Cape police say substation still necessary

Monday, September 8, 2003


An in-depth look at the Southeast Missouri Weed and Seed program designed to tackle violent and serious drug crime in five cities in the region.

By Mike Wells ~ Southeast Missourian

The door to the Cape Girardeau Police Department substation on Good Hope Street doesn't swing open as much as it used to when it opened four years ago. In fact, it's sometimes locked.

"When I first came here to work in this office, we had a volunteer to answer the phones," said Sgt. Rick Schmidt. "Now we have an answering machine instead of a volunteer."

It became difficult to keep volunteers motivated to stay when each day's workload was unpredictable, he said. Some days the phone rang off the hook and others it sat quiet. Without someone to regularly man the counter, the door ends up being locked for security.

But despite a lack of volunteers, police say the substation is still necessary and very much wanted by the neighborhood it services. Simply by its visibility in what at times has been a turbulent area of town, the substation sets the minds of residents and business operators at ease.

"It's good to know the police are only around the corner if we need them," said Pat Mungle, manager of the Alt Haus Wieder salvage shop on Morgan Oak. "We're glad to have them here."

The substation is the center of the police department's community-oriented policing efforts. It is where officers plan foot and bike patrols and special drug operations in the Southeast Missouri Weed and Seed neighborhood of Cape Girardeau. They also use it to mediate disputes between neighbors in a neutral place.
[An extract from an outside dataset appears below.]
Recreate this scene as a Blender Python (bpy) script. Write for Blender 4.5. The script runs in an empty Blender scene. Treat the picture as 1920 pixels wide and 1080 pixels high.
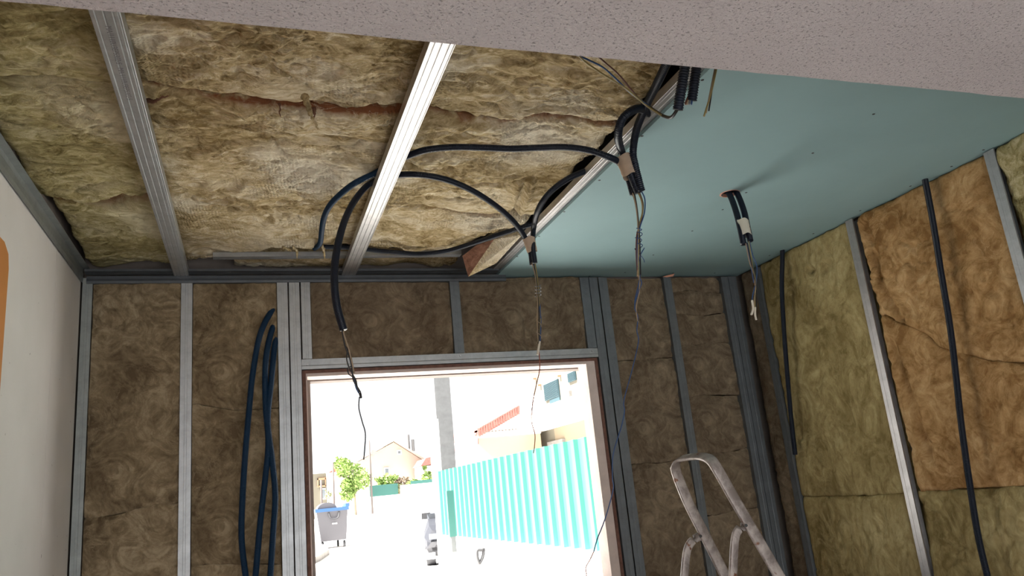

Mungle is one of the neighborhood business operators police officer Aaron Brown visits each month. Brown has been the substation's community service officer for about a year. He spends about 16 hours a week in the office, usually the first few hours of his shift, he said. That time is devoted to paperwork and appointments. When he's not at his desk, he's typically out on the streets or filling out incident reports, he said.

The office used to see more visitors when it first opened, but Brown might only see two or three people walk through the front door each day. "A lot of the time it's people I already know who are just stopping by to see how things are going or say hi," he said.

Though the door is sometimes locked, Brown said that between him, the nuisance abatement officers and the Weed and Seed seeding coordinator, there's usually someone there to handle walk-ins.

'A tremendous asset'

The busiest time for the substation is the third Tuesday evening of every month, when the neighborhood watch group meets. Typically about 20 residents attend.

Watch member Albert Bell is a big believer in the station's mission.

"It has been a tremendous asset to this part of town," he said. "Their presence is a vital part of continuing to curb the violence and drug problems here.

The station opened in March 1999, a tense time in Cape Girardeau, when the department's dealings with southside neighborhoods were criticized by black residents. Riots, heavy drug dealing and violence against officers often created a hostile environment, Schmidt said.

In some ways, the substation has been part of the success of the Weed and Seed effort, he said. Arrest sweeps have cleaned many dealers from the streets, and no more officers have been attacked. Streets where drivers couldn't stop at a corner without someone trotting up to the car to sell crack are now less appealing to dealers thanks to increased lighting and police patrols.

"In 1999, when a car would stop at Morgan Oak and Ellis, it would be a foot race between the dealers to see who could sell the dope first," Schmidt said. "That has changed. Aggressive enforcement -- daily -- solves the problem."

Schmidt was the community service officer at the substation from August 1999 to 2001. He still calls the southeast city streets "my neighborhood" and spends a great deal of time in special operations and community relations duty. Today, he sees less of a sentiment expressed by some residents that police opened the station to keep an intimidating eye on the black population.

"I haven't heard that for a long time," he said. "I think that's because we've been here. It took a long time for us to get that through to people."

But all that good work could be for naught if Southeast Missouri Weed and Seed can't keep its official site designation from the U.S. Department of Justice this year. Ironically, it is the region's falling crime rates that might eliminate the crime-fighting program locally. The substation's utilities and $350-a-month rent are paid with Weed and Seed grant money.

"Without Weed and Seed? No, it would close," Schmidt said of the station. "And it would just annihilate our overtime budget for the city. We would have to curtail special operations a lot."

Originally, the office space was provided to the department rent free. But after a water heater pipe burst and an ensuing flood damaged most of the interior, the department started paying rent in October 2001 to help the building owner with repair costs.

But Schmidt said the end of federal funding is something people should have been planning for all along.

"Federal money will not last forever," he said. "It was meant to be seed money for the initiative in this community. We need to come up with a plan B and a plan C just in case this happens to not come through."

If the station were to close, Bell, the neighborhood watch member, fears crime and violence would return to the streets.

"Without it on this side of town, it would be a great loss," he said. "I don't know where we'd be without it."